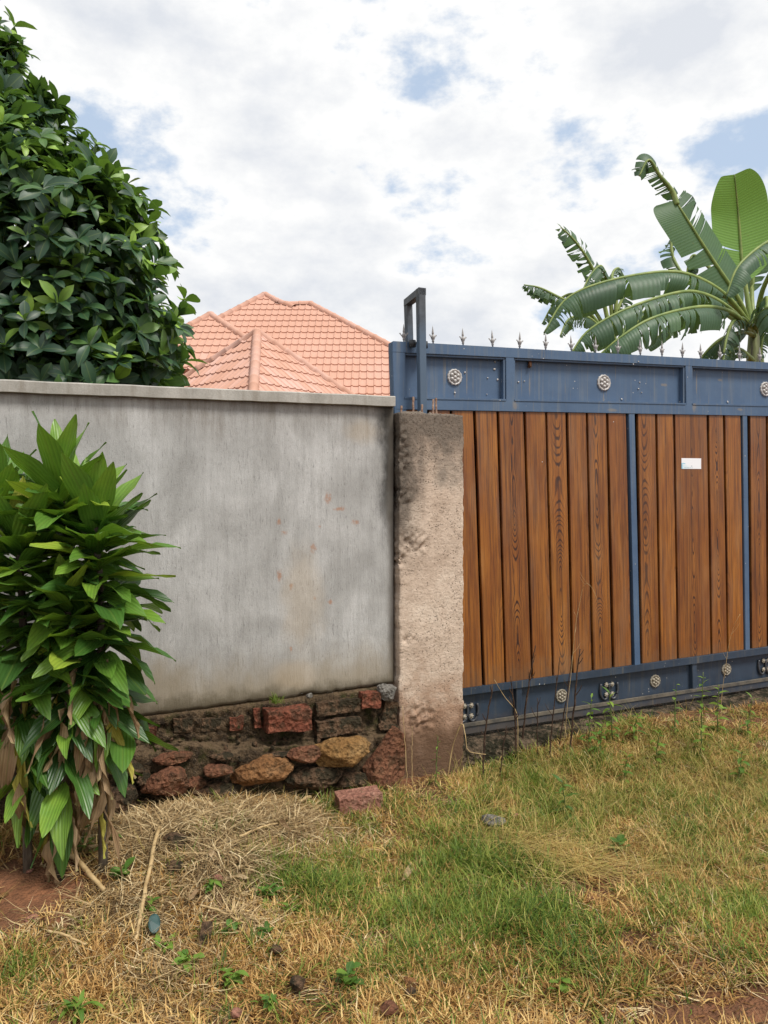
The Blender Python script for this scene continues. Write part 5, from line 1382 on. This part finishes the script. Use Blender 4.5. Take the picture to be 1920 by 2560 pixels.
leafy("dark green leafy weed in the middle of the tall grass", [(1415, 2045), (1412, 2000), (1405, 1950)], 16, 1.1, 9, .3)
leafy("leafy green weed at the right edge below the gate", [(1868, 1840), (1872, 1800), (1880, 1745)], 15, 1.0, 10, .5)
leafy("leafy creeping weed before the dead leaves of the shrub", [(232, 2105), (215, 2040), (205, 1960), (230, 1880)], 26, .75, 8, .45, (0, 1, 2), .0025)
leafy("small green sprig right of the shrub foot", [(275, 2120), (268, 2090), (262, 2060)], 12, .9, 12, .5)
def rosette_weed(label, px, py, n, sc, tint, seed, kind=2):
    rr = random.Random(seed); x, Z = G(px, py); o = empty("small_weed", (x, Z, float(ground_h(x, Z)))); tag(o, label, "weed", "small weeds in the lawn")
    for q in range(n):
        t = min(1, max(0, tint + rr.uniform(-.15, .2))); key = ('w', kind, round(t * 4) / 4)
        if key not in DM: DM[key] = leaf_mesh("leaf", WL[kind][0], WL[kind][1], m_weed, key[2])
        lo = bpy.data.objects.new("leaf", DM[key]); link(lo, o)
        lo.matrix_local = frame((rr.gauss(0, .012), rr.gauss(0, .012), .012 + .035 * q / n), q * 2.4, rr.uniform(.05, .9), rr.uniform(-.4, .4), sc * rr.uniform(.5, 1.0))
for i, (px, py, n, sc, t, lab) in enumerate([(303, 2205, 9, 1.5, .6, "broad leaved weed below the shrub beside the long cane"), (528, 2232, 9, 1., .75, "bright green small weed right of the long cane"), (668, 2250, 12, 1.0, .6, "green clover-like weed near the middle of the dry grass"),
        (570, 2348, 7, .9, .7, "tiny light green weed right of the brown shard"), (660, 2350, 12, .9, .35, "dull green trailing weed left of the green turf"), (405, 2388, 8, 1., .95, "yellowish weed just below the green shard"), (470, 2425, 11, 1.2, .9, "yellow green weed between the shard and lower edge"),
        (580, 2462, 10, 1.1, .85, "yellow green weed low in the centre-left dry grass"), (190, 2545, 10, 1.1, .8, "bright weed at the bottom left edge"), (870, 2470, 9, 1., .6, "small green weed low in the centre of the lawn"), (668, 2530, 10, 1.0, .65, "small green weed at the bottom left of centre"),
        (205, 2135, 12, .8, .65, "fine green weed beside the broken canes"), (1405, 2485, 6, .9, .8, "single light weed near the bottom, left of the soil patch"), (380, 2280, 6, .9, .75, "small weed halfway down beside the long cane"), (725, 2290, 9, .9, .8, "light green weed at the left edge of the turf"), (1545, 2130, 8, 1.1, .45, "green weed right of the golden stems")]):
    rosette_weed(lab, px, py, n + 5, sc, t * .8, 100 + i, (2, 1, 0)[i % 3])

# ------------------------------------------------------------------ loose things on the ground
def on_ground(px, py, dz=0.):
    x, Z = G(px, py); return Vector((x, Z, float(ground_h(x, Z)) + dz))
o = rough_block("loose_brick", (.225, .11, .095), m_brick2, None, on_ground(897, 2026, .045), (.05, -.04, ANG - .1), .005, 20, 50); tag(o, "loose pale red brick lying in the grass below the footing", "brick")
def cane(label, a, c, rad, lift, seed, name="dry_cane"):
    p, q = on_ground(*a, lift[0]), on_ground(*c, lift[1]); rr = random.Random(seed); k = MB(); n = 12
    k.tube([p.lerp(q, i / n) + Vector((rr.gauss(0, .002), rr.gauss(0, .002), .008 * math.sin(i / n * 3.1))) for i in range(n + 1)], [rad * (1.12 if i % 4 == 0 else 1) * (1 - .25 * i / n) for i in range(n + 1)], 8)
    o = k.build(name, m_reed, None, True); tag(o, label, "stick")
cane("long thin dry cane lying across the matted straw", (396, 2105), (338, 2375), .0085, (.06, .03), 1)
cane("thick pale broken cane leaning out from the shrub foot", (205, 2085), (130, 2160), .012, (.06, .02), 2)
cane("pale broken cane on the soil pointing to the lower right", (165, 2145), (262, 2240), .011, (.03, .02), 3)
cane("short cut stick lying by the loose brick", (775, 2008), (752, 2020), .010, (.03, .03), 4)
m_shard, b = mat("green_shard"); b.out(b.ramp(b.noise(b.obj(), 30, 3), [(.3, (.015, .045, .042)), (.7, (.03, .075, .068))]), .5, None, .5)
k = MB(); vs = []
for h, s_ in ((0, 1), (.006, .97)):
    for q in range(16):
        a = 2 * math.pi * q / 16; vs.append((.026 * s_ * math.cos(a), .050 * s_ * math.sin(a) * (1 if math.sin(a) > 0 else .8), h + .010 * math.cos(a) ** 2))
k.add(vs, [tuple(range(15, -1, -1)), tuple(range(16, 32))] + [(q, (q + 1) % 16, 16 + (q + 1) % 16, 16 + q) for q in range(16)])
o = k.build("plastic_shard", m_shard); o.location = on_ground(385, 2345, .045); o.rotation_euler = (.6, .1, .35); o.scale = (.8, .8, .8); tag(o, "small dark green oval plastic shard in the straw", "shard")
o = rough_block("tile_shard", (.035, .075, .008), m_st_brn, None, on_ground(515, 2362, .04), (.7, .1, .15), .002, 30, 51, 3); tag(o, "thin brown shard standing in the dry grass", "shard")
for i, (px, py, r, m_, lab) in enumerate([(440, 2118, .055, m_st_brn, "dark mossy stone half covered by straw"), (435, 2185, .04, m_st_brn, "lower dark stone in the straw hollow"), (55, 2155, .026, m_st_org, "orange stone at the shrub foot"), (72, 2180, .020, m_brick2, "pale orange chip on the bare soil"), (78, 2300, .024, m_brick2, "pinkish stone on soil at the left"),
        (155, 2440, .022, m_brick2, "pale red pebble low at the left"), (545, 2212, .026, m_brick2, "pale red stone in the dry grass"), (8, 2240, .02, m_st_org, "small orange stone at the left picture edge"), (550, 2192, .018, m_st_org, "small orange stone beside the pale red one"), (1236, 2072, .060, m_grey, "pale grey lump in the grass before the pillar"), (1290, 2052, .020, m_brick2, "small pinkish chip right of the grey lump"),
        (745, 2480, .034, m_st_brn, "dark clod low left of centre"), (1025, 2475, .026, m_st_org, "flat orange chip near the bottom centre"), (1030, 2500, .022, m_st_brn, "black charred chip under the orange one"), (975, 2545, .036, m_st_red, "brown shard at the bottom centre edge"), (690, 2392, .024, m_st_brn, "dark clod in the dry grass"), (30, 2360, .018, m_brick2, "tiny pale stone low on the left soil"), (590, 2555, .024, m_brick2, "pale stone at the bottom left edge of the lawn")]):
    o = rock("stone", (r, r * .8, r * .55), m_, None, on_ground(px, py, r * .25 + (.02 if py > 2040 and px > 300 else 0)), (0, 0, i), .15, 60 + i, 2); tag(o, lab, "stone")
o = rock("pebble", (.022, .018, .016), m_grey, wall, (wp(776, 1741, -.08)[0], -.06, wp(776, 1741, -.08)[1]), seed=90, sub=2)
vv = leaf_template(.20, .04, 7, 2, lance, .8, .5, .2, 0, 15); me_ = leaf_mesh("dry_leaf", vv[0], vv[1], m_dead, .6)
o = bpy.data.objects.new("dry_leaf", me_); link(o); p_ = on_ground(1003, 2225, .03); o.matrix_world = frame(p_, 1.15, .18, .5, 1.0); tag(o, "long curled brown dry leaf lying on the green turf", "leaf")
lr_ = random.Random(77)
for i, (px, py, lab) in enumerate([(110, 2200, "curled tan dry leaf on the bare soil under the shrub"), (300, 2135, "curled dry leaf right of the broken canes"), (520, 2150, "dry leaf lying on the middle of the straw heap"), (625, 2225, "pale dry leaf where the straw meets green turf"), (215, 2290, "dry leaf left of the long cane's middle"), (470, 2280, "dry leaf between the green shard and the pale red stone"), (690, 2075, "dry leaf on the straw near the loose brick"), (40, 2120, "large brown dry leaf at the shrub foot, left edge")]):
    me2 = leaf_mesh("dry_leaf", DD[i % 3][0], DD[i % 3][1], m_dead, lr_.uniform(.3, .8))
    o = bpy.data.objects.new("dry_leaf", me2); link(o); o.matrix_world = frame(on_ground(px, py, .045), lr_.uniform(0, 6.28), lr_.uniform(-.1, .2), lr_.uniform(-.6, .6), lr_.uniform(.4, .65)); tag(o, lab, "leaf", "dry leaves fallen by the shrub")
cane("grey twig lying crosswise in the straw left of the loose brick", (600, 2120), (700, 2085), .005, (.05, .05), 5, "dry_twig")
cane("thin bent twig in dry grass below the straw heap", (500, 2290), (610, 2330), .004, (.04, .03), 6, "dry_twig")
cane("short tan stick beside the bare soil patch", (120, 2350), (215, 2385), .005, (.03, .03), 7, "dry_twig")
# tuft on the footing ledge
n = 60; s0, z0 = wp(690, 1758, -.10)
tuft = empty("grass_tuft", (W0.x + s0 * DX + .10 * DY, W0.y + s0 * DY - .10 * DX, z0)); tag(tuft, "small green grass tuft growing on top of the jutting brick", "grass tuft")
k = MB()
for q in range(70):
    a = wr.uniform(0, 6.28); l = wr.uniform(.03, .085); e = wr.uniform(.5, 1.4); d = Vector((math.cos(a) * math.cos(e), math.sin(a) * math.cos(e), math.sin(e))); s_ = Vector((-d.y, d.x, 0)).normalized() * .0014
    p = Vector((wr.gauss(0, .014), wr.gauss(0, .008), 0)); k.add([p - s_, p + s_, p + d * l * .6 + s_ * .8, p + d * l * .6 - s_ * .8, p + d * l + Vector((0, 0, -.012))], [(0, 1, 2, 3), (3, 2, 4)])
o = k.build("blades", m_green, tuft); o.data.attributes.new('tint', 'FLOAT', 'POINT').data.foreach_set('value', [wr.uniform(.2, .8) for _ in o.data.vertices])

────────────────────────────────────────

Read through the lines above and collect those that contain the string "picture".

- [Full answer]:
The Blender Python script for this scene continues. Write part 5, from line 1382 on. This part finishes the script. Use Blender 4.5. Take the picture to be 1920 by 2560 pixels.
        (155, 2440, .022, m_brick2, "pale red pebble low at the left"), (545, 2212, .026, m_brick2, "pale red stone in the dry grass"), (8, 2240, .02, m_st_org, "small orange stone at the left picture edge"), (550, 2192, .018, m_st_org, "small orange stone beside the pale red one"), (1236, 2072, .060, m_grey, "pale grey lump in the grass before the pillar"), (1290, 2052, .020, m_brick2, "small pinkish chip right of the grey lump"),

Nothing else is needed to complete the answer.